C’était comme si j’avais escaladé une montagne et que j’avais peur de regarder en bas après m’être autant démené.
Quelles ont été les différentes étapes de création de votre film ?
L’idée était dans un coin de ma tête depuis longtemps, mais tout s’est accéléré à la naissance de ma première fille. Je réfléchissais à l’évolution de l’image que nous avons de nos parents, comment la vision idéalisée que nous avons d’eux se muait petit à petit en compassion, comment notre identité se formait, à quel point on contrôlait nos pensées et comment on transformait nos souvenirs. Je voulais rassembler toutes ces idées abstraites dans une expérience intime qu’elle pourrait un jour regarder.
Une fois le scénario écrit, j’ai passé plusieurs mois à chercher les bons acteurs. Le fait que le personnage principal soit si jeune m’a permis d’aborder les choses avec une grande ouverture d’esprit. J’ai vu des garçons et des filles de diverses origines, à la recherche d’une âme. Je savais que si je trouvais le bon acteur, je pourrais réécrire les détails de l’histoire pour lui. Après avoir trouvé Yared Scott, qui est d’origine australienne et éthiopienne, j’ai fait appel à quatre consultants de la même origine et j’ai adapté certains éléments de l’histoire.
La production du film a été compliquée, car on avait un budget serré. C’est grâce à nos sponsors et aux personnes qui ont travaillé bénévolement qu’on a pu y arriver. Tourner un film avec des jeunes, des amateurs, des animaux, des insectes, le tout dans des endroits en ruines ou dans des voitures, c’était un véritable défi. Heureusement que j’avais beaucoup de temps pour réaliser le montage ! Finalement, il s’est passé presque un an entre l’écriture et la diffusion à Cannes.
Quelle a été votre première réaction lorsque vous avez remporté la Palme d’or du Court Métrage au Festival de Cannes 2018 ?

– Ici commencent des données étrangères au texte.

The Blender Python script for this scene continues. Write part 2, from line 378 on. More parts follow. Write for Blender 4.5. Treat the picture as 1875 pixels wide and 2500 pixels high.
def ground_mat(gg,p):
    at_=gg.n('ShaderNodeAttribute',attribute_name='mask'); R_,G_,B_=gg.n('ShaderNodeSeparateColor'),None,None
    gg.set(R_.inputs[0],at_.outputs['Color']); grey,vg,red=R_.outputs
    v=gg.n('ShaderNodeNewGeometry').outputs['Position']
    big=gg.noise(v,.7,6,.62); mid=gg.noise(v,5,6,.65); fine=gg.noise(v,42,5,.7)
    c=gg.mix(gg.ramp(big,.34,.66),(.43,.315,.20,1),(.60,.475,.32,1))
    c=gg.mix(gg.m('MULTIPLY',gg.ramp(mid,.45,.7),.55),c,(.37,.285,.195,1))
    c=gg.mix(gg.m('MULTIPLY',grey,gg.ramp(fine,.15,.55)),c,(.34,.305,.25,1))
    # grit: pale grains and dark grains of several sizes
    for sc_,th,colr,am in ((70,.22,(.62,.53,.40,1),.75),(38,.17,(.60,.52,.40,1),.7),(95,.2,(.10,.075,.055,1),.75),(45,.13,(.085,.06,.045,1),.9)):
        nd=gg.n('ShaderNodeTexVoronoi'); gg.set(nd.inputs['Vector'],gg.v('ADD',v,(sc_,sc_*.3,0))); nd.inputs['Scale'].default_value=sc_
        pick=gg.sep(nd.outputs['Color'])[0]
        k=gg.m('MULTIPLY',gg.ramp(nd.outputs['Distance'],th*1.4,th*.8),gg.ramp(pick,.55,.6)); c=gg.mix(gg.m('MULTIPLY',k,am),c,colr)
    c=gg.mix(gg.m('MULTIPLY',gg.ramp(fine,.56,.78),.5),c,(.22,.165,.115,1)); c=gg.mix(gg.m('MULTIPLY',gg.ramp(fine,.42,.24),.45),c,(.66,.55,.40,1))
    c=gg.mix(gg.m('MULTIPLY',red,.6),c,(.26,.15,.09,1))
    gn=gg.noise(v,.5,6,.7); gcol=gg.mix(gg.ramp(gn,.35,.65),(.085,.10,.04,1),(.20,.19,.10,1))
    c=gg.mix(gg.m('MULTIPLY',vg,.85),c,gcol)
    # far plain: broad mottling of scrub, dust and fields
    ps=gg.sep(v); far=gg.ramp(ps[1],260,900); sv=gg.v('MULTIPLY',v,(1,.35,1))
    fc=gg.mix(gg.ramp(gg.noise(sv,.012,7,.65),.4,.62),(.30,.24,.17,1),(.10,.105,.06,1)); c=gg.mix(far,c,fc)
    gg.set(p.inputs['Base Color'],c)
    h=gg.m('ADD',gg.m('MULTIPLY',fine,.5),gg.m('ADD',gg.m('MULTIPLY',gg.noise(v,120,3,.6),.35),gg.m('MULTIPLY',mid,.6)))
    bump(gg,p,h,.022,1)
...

J’étais avec ma compagne, Olivia, et ma compositrice, Chiara, et on ne savait pas si on avait la moindre chance. Quand ils ont annoncé mon nom, on a explosé de joie. Étonamment, je me suis senti incroyablement soulagé.
C’était comme si j’avais escaladé une montagne et que j’avais peur de regarder en bas après m’être autant démené. Mais à ce moment-là, je me suis autorisé à regarder en arrière et je me suis rendu compte à quel point ça avait été difficile. Pas uniquement ce film, mais toutes ces années à s’entêter à réaliser des films dans l’espoir qu’ils plaisent. J’avais surtout ce gros sentiment de soulagement. Et l’approbation du Festival représente énormément à mes yeux.
Quels sont vos meilleurs souvenirs de Cannes ?
J’étais venu avec ma fille âgée d’un an et elle se réveillait très tôt. Donc la journée, je passais la plupart de mon temps dans des réunions et ensuite, j’allais me coucher super tôt. J’étais donc loin de faire la fête. Mais la soirée d’ouverture, les films incroyables que j’ai vus, les cinéastes rencontrés, le dîner après la remise des prix, et bien sûr la projection officielle, resteront à jamais gravés dans ma mémoire.
Quel a été votre cheminement artistique depuis le Festival ?
Remporter la Palme d’Or attire l’attention. On m’a offert des opportunités très importantes et ça s’agite beaucoup autour de moi, donc ça prend du temps de digérer tout ça. Je passe la plupart de mon temps à écrire le long-métrage que j’ai évoqué au Festival. Ce film est très attendu à cause de la Palme d’Or que j’ai remportée, mais c’est une bonne chose. Avoir la sensation que tout le monde s’en fiche est bien pire.
Pouvez-vous nous parler de votre prochain film ?
Inside est un long-métrage dans la même veine que mon court, tant au niveau du style que du thème, même s’il se déroule sur fond de criminalité. Je travaille sur plusieurs versions depuis quelque temps maintenant. C’est formidable – et évidemment, douloureux et laborieux, comme tout travail d’écriture – de le voir naître et prendre forme tout au long de ces années.